Creio que cada pessoa deve sua cura do socialismo a experiências particulares. Eu nunca fui de esquerda, apesar de ter passado muitos e longos anos num ambiente acadêmico predominantemente socialista. Nunca fui de esquerda, mas também, até poucos anos atrás, não militava por qualquer outra causa. O que me levou a dedicar boa parte de meu tempo ao estudo e difusão das ideias liberais foi o asco diante da hipocrisia e da demagogia de muitos amigos e conhecidos dos tempos de faculdade.

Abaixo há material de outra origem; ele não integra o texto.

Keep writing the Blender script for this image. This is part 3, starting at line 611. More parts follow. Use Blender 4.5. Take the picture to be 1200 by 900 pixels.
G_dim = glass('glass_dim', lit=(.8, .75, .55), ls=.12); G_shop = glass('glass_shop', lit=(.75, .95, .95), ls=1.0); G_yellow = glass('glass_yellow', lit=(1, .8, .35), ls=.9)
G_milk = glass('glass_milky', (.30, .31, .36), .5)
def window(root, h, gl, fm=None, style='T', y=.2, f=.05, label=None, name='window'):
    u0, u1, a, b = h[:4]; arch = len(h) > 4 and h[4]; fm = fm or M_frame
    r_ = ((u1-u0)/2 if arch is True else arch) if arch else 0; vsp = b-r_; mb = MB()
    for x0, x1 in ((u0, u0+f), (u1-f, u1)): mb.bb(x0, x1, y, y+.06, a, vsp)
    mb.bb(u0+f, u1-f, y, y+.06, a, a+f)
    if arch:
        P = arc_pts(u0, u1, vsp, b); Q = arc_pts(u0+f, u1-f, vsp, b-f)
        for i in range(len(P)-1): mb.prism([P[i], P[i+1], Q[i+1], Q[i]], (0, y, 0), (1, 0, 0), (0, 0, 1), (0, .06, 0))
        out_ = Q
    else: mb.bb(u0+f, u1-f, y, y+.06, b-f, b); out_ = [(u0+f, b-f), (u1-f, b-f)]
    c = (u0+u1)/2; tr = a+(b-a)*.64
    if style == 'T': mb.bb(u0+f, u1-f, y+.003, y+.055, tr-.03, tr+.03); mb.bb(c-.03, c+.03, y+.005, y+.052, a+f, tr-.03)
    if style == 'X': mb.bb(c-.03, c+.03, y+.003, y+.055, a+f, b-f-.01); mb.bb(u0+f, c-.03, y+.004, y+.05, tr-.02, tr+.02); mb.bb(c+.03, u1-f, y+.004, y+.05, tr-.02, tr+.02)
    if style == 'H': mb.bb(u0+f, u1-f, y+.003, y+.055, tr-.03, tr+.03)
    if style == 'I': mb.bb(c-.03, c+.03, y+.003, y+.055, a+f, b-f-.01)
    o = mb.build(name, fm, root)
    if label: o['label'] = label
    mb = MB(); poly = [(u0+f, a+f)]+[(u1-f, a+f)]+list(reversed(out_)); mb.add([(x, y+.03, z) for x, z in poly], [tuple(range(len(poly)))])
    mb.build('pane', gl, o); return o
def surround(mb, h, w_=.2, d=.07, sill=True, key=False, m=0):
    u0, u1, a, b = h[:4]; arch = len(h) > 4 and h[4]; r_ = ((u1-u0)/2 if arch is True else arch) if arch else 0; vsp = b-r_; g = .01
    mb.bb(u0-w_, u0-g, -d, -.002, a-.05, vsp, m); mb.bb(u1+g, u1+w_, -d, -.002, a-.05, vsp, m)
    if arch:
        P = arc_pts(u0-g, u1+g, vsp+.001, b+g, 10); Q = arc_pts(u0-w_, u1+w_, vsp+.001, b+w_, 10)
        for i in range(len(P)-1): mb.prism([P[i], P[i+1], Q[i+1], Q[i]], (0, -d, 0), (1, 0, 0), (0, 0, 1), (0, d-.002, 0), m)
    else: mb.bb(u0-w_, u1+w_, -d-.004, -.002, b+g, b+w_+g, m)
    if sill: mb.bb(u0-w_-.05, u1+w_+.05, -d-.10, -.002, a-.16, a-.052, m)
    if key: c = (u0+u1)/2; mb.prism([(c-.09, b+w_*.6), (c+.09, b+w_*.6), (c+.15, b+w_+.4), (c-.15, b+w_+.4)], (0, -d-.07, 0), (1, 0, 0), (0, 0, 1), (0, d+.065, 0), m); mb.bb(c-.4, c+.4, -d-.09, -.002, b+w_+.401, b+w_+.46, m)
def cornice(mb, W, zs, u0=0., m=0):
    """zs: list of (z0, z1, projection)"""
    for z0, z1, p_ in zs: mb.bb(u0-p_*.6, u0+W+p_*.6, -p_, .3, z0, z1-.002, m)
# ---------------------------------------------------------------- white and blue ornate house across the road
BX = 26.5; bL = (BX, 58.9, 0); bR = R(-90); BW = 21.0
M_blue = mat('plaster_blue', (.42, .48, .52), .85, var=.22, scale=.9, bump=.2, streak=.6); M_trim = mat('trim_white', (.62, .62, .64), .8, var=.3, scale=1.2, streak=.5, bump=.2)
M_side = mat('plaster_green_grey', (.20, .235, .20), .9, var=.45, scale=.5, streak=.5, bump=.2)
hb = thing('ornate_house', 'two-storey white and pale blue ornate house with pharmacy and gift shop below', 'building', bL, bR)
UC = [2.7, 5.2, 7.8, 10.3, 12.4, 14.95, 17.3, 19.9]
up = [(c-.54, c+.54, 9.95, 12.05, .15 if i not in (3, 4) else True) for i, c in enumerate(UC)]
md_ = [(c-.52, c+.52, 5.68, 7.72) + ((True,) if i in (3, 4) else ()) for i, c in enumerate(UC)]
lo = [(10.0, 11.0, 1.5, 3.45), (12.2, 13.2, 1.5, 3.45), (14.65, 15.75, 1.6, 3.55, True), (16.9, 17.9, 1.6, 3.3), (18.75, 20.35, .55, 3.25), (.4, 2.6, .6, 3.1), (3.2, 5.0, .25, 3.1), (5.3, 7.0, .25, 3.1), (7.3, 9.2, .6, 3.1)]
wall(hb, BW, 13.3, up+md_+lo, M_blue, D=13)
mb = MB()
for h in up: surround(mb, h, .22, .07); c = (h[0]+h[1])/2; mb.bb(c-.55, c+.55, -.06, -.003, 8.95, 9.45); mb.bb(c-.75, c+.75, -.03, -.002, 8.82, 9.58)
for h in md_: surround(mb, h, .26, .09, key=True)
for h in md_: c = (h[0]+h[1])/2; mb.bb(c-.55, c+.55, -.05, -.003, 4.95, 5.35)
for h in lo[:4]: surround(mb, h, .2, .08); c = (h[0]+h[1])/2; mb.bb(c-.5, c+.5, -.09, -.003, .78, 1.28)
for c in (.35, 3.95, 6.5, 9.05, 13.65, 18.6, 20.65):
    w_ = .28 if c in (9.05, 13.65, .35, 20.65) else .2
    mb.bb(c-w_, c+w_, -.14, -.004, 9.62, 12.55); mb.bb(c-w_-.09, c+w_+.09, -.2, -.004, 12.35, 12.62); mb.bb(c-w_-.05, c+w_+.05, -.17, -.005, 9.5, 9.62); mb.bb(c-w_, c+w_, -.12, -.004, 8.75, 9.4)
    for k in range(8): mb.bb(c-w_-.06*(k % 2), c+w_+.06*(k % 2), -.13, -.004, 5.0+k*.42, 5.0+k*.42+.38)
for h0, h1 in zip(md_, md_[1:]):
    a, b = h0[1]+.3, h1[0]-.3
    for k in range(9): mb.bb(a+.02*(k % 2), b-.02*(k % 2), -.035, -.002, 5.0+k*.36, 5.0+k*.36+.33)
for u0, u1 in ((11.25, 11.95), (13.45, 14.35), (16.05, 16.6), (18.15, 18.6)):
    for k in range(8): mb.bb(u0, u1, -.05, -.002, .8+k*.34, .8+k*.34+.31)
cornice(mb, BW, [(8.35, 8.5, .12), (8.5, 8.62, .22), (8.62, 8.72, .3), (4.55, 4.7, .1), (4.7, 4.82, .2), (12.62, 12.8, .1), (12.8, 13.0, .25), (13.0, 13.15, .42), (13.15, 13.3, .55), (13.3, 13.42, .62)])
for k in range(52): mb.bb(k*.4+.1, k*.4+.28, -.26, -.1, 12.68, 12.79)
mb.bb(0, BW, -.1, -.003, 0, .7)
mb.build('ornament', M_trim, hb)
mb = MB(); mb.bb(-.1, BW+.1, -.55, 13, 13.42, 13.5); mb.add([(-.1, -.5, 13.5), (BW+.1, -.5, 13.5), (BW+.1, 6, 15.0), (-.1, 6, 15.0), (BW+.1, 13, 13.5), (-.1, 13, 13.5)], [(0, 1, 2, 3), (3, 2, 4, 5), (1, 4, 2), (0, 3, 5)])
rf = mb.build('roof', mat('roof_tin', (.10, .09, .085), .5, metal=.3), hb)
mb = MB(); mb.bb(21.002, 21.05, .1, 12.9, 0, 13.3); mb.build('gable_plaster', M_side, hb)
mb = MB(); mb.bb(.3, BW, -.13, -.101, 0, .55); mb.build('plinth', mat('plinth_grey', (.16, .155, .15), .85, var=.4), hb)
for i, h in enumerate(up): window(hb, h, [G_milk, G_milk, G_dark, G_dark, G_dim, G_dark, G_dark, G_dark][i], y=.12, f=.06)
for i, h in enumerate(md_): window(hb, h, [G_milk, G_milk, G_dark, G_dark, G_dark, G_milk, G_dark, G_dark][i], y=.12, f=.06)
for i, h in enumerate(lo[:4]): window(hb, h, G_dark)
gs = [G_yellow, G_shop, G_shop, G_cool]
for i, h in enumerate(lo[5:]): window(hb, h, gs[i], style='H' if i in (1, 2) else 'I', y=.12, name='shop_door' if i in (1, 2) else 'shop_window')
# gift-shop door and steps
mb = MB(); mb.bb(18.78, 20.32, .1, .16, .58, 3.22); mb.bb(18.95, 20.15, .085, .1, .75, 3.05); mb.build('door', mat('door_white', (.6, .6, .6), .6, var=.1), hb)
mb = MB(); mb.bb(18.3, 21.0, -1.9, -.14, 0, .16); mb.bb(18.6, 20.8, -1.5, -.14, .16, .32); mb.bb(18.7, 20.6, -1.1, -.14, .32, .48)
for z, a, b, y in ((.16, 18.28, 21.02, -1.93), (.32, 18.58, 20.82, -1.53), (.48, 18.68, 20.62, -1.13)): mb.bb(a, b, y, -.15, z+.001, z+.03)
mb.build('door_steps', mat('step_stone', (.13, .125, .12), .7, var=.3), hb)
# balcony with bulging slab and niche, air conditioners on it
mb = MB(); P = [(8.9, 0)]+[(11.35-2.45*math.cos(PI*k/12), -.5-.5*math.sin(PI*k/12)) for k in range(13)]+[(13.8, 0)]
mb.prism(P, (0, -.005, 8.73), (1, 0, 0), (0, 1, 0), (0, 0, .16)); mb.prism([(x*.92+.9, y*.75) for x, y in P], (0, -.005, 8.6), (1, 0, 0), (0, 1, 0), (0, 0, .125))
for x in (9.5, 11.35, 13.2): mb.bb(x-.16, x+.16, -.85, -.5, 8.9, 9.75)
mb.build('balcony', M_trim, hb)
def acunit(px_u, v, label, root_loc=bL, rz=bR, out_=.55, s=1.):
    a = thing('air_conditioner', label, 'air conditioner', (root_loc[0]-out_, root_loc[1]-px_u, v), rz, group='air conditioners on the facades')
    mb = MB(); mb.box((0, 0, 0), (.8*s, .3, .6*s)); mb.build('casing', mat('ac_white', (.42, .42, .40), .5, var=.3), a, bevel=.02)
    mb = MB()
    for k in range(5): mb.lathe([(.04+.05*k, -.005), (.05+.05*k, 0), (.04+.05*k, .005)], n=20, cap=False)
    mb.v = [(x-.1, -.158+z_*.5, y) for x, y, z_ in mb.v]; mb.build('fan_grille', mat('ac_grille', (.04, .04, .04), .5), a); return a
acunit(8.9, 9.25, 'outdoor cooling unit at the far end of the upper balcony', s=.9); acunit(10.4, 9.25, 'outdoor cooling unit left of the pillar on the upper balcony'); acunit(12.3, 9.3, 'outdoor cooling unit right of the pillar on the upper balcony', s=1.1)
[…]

Asco ao ver tantos defendendo todo tipo de absurdo em nome da preservação de pessoas, de partidos, de movimentos e de governos que representam suas convicções ideológicas. Asco ao ver tantos sendo contra o capitalismo enquanto usufruem cotidianamente de seus benefícios – em vez de trabalharem para que o capitalismo beneficie mais pessoas, lutam por sua destruição.
Do pobre recalcado que cobra que a sociedade seja rebaixada a seu nível intelectual e produtivo ao rico pervertido que compra um barraco na favela apenas para ter um lugar “descolado” para cheirar cocaína e transar com as meninas, dos burgueses que ruminam discursos anti-burguesia aos que fizeram do socialismo uma profissão, todos eles me motivaram a buscar na literatura a sustentação para minhas intuições; primeiramente, para eu me distanciar também intelectualmente de todas as incoerências que condeno, depois, como desabafo, pois é, sim, um tanto dolorido viver entre tanta hipocrisia, entre tanta cretinice.

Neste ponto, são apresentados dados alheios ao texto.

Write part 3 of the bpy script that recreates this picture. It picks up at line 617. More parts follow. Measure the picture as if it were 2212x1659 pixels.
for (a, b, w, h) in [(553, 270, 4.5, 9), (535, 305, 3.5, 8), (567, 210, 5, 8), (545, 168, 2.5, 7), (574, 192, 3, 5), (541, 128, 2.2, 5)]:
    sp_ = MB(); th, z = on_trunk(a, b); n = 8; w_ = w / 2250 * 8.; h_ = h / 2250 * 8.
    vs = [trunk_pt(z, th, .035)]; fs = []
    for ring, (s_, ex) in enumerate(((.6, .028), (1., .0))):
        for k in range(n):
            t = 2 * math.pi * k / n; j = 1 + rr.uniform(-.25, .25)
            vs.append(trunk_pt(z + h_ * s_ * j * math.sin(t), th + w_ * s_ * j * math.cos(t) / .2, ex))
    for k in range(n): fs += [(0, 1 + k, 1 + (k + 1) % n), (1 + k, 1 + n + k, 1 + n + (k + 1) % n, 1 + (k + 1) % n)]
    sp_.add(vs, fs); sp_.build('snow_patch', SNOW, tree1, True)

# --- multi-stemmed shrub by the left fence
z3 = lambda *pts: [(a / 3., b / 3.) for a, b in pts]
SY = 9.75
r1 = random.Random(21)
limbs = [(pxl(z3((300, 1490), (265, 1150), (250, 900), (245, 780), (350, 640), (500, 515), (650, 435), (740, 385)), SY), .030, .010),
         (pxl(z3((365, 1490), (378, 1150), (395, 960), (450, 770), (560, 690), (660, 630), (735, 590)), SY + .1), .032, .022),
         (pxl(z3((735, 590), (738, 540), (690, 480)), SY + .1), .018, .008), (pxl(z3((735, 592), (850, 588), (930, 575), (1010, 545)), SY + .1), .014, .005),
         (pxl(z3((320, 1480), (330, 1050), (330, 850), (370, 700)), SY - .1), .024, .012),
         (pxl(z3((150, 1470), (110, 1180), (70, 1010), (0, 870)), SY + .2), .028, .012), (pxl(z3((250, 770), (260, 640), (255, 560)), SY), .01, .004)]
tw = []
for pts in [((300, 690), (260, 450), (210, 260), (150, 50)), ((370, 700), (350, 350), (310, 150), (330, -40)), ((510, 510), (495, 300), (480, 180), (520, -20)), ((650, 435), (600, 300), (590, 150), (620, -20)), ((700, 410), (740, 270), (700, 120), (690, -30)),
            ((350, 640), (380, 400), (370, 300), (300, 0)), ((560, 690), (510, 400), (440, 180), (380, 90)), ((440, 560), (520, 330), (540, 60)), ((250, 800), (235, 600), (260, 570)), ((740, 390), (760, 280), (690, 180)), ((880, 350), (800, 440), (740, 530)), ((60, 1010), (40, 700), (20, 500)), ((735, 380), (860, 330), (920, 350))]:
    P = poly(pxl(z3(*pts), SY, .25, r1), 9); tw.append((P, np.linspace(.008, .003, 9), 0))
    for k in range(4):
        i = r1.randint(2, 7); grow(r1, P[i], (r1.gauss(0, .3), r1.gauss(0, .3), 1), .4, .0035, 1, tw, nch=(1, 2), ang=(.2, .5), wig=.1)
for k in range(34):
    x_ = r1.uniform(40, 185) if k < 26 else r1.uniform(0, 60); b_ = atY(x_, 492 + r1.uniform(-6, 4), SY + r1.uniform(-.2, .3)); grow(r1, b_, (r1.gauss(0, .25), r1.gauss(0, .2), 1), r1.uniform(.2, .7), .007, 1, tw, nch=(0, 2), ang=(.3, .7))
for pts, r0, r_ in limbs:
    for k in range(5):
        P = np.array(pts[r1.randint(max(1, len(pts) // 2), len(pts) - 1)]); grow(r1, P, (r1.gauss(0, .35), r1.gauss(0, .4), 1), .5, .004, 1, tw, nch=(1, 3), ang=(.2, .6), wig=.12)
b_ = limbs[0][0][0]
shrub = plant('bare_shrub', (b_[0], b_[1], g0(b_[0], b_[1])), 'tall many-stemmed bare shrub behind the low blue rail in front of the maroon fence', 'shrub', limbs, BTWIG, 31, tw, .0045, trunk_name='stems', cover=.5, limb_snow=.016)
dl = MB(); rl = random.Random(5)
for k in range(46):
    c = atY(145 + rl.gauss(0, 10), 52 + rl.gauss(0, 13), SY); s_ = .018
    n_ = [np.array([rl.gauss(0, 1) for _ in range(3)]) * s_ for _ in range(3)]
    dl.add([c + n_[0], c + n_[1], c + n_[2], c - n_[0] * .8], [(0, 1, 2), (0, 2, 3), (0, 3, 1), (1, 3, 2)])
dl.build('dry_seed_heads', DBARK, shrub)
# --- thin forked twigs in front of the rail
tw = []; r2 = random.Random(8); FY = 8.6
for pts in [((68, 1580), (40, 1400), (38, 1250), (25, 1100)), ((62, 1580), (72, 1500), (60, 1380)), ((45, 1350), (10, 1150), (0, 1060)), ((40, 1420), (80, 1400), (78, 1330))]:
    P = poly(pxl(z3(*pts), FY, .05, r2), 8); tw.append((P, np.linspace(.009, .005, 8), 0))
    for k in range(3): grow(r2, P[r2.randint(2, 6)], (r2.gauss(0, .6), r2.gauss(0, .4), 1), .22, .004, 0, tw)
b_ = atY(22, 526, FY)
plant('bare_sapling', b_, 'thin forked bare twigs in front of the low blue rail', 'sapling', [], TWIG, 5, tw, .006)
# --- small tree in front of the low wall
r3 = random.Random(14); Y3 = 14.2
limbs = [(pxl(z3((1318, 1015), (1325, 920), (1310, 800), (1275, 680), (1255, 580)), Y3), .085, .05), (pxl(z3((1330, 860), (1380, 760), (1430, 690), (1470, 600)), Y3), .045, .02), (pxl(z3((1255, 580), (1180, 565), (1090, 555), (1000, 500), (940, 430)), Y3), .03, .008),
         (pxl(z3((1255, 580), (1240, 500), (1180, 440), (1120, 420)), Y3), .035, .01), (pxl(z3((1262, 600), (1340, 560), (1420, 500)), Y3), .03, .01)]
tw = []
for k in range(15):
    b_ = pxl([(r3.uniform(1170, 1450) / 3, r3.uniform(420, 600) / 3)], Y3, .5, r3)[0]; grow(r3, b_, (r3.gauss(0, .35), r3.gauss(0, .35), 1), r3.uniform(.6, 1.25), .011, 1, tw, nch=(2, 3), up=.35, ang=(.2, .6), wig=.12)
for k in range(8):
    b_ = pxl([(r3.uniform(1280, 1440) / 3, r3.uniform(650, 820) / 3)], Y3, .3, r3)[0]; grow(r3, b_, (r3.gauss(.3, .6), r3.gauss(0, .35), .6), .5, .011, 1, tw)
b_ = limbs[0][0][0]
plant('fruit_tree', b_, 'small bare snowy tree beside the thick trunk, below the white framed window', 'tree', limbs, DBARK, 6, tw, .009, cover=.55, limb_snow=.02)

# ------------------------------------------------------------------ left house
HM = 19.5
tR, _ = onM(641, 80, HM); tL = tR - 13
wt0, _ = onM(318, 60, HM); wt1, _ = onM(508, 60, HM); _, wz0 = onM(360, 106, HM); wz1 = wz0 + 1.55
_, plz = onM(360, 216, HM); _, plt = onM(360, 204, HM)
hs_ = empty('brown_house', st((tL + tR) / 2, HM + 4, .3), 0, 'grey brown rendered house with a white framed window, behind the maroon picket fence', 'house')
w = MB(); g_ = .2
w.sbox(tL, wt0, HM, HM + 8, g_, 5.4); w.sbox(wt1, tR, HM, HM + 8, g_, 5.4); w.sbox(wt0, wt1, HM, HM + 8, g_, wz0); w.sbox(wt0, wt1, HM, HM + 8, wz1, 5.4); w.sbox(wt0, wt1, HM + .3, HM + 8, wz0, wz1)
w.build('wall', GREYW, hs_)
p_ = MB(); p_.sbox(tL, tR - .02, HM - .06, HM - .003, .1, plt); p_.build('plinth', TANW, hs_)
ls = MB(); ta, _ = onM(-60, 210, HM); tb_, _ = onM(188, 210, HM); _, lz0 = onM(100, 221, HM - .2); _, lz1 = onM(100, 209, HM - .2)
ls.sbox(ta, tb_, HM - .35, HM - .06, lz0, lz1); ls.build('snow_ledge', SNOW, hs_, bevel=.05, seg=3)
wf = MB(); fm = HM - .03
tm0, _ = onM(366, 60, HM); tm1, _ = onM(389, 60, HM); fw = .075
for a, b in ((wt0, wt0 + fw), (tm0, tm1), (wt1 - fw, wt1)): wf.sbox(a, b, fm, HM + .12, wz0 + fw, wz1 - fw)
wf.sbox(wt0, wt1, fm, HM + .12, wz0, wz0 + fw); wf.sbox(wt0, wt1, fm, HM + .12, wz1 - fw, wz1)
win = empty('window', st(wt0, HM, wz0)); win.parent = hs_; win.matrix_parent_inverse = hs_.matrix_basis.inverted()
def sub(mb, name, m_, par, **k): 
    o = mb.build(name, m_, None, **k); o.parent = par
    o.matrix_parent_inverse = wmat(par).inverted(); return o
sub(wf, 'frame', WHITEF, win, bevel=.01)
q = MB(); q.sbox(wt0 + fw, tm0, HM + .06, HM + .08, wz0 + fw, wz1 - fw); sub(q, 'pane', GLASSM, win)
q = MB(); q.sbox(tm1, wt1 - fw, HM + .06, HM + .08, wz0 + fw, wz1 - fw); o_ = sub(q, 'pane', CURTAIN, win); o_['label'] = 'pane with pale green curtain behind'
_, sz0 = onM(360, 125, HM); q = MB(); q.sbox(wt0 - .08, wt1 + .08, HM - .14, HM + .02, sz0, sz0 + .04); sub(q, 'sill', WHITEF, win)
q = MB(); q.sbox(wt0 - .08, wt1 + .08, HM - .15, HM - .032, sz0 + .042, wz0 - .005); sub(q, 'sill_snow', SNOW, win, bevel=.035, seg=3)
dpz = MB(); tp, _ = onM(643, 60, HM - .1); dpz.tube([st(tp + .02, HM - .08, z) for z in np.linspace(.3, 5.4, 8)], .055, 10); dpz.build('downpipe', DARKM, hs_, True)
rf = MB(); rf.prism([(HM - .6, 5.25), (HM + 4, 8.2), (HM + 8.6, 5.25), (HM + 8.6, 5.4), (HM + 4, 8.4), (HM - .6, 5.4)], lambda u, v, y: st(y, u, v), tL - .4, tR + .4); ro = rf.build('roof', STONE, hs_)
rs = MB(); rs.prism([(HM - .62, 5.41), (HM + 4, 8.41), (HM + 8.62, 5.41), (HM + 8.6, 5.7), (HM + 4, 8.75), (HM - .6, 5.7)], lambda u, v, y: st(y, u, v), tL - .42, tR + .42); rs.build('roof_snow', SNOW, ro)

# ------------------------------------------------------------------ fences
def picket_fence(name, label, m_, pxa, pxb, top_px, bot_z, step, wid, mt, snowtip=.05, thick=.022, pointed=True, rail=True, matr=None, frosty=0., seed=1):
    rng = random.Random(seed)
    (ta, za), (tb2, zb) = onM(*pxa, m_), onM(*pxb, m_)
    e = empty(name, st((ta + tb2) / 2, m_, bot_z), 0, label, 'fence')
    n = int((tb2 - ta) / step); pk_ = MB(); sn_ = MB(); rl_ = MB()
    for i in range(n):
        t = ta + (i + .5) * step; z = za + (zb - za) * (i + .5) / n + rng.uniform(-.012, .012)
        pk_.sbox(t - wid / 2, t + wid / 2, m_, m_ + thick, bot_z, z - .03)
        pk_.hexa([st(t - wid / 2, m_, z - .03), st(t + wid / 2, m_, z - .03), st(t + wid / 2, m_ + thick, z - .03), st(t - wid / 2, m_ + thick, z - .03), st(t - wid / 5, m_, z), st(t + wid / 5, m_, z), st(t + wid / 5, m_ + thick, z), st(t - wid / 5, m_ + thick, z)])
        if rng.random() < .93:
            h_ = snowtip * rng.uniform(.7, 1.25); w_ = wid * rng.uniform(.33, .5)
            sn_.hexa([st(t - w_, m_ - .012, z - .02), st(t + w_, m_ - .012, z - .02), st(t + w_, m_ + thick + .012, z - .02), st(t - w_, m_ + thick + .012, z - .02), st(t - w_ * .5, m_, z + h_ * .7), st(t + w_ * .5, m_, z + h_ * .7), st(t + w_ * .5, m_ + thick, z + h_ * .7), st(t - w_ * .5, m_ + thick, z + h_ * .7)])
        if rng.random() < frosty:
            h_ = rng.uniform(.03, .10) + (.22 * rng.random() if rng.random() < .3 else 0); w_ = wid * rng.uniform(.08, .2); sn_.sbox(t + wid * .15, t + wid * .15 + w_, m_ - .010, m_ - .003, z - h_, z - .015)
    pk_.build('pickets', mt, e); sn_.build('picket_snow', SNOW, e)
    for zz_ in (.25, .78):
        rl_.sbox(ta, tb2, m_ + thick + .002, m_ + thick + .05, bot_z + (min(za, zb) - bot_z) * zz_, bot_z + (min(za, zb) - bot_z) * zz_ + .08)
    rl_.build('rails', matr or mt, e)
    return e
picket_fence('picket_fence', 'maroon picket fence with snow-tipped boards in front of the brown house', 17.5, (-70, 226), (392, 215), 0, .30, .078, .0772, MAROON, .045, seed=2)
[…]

A verdade é que a cura do socialismo começa ao enxergar o que ele mesmo cria e alimenta, mas a plena libertação dessa enfermidade intelectual – talvez espiritual – seja o exercício da maior coragem que cada um de nós possa ter dentro de si, afinal, rejeitar o socialismo e, principalmente, manifestar-se contrário a ele, nos torna inimigos de muitos, alvo de canalhices proporcionais ao alcance de nossas opiniões. Mas as recompensas são muitas… A cada dia, descobrimos outras pessoas que também se libertaram ou que nunca se deixaram acorrentar pela cultura socialista.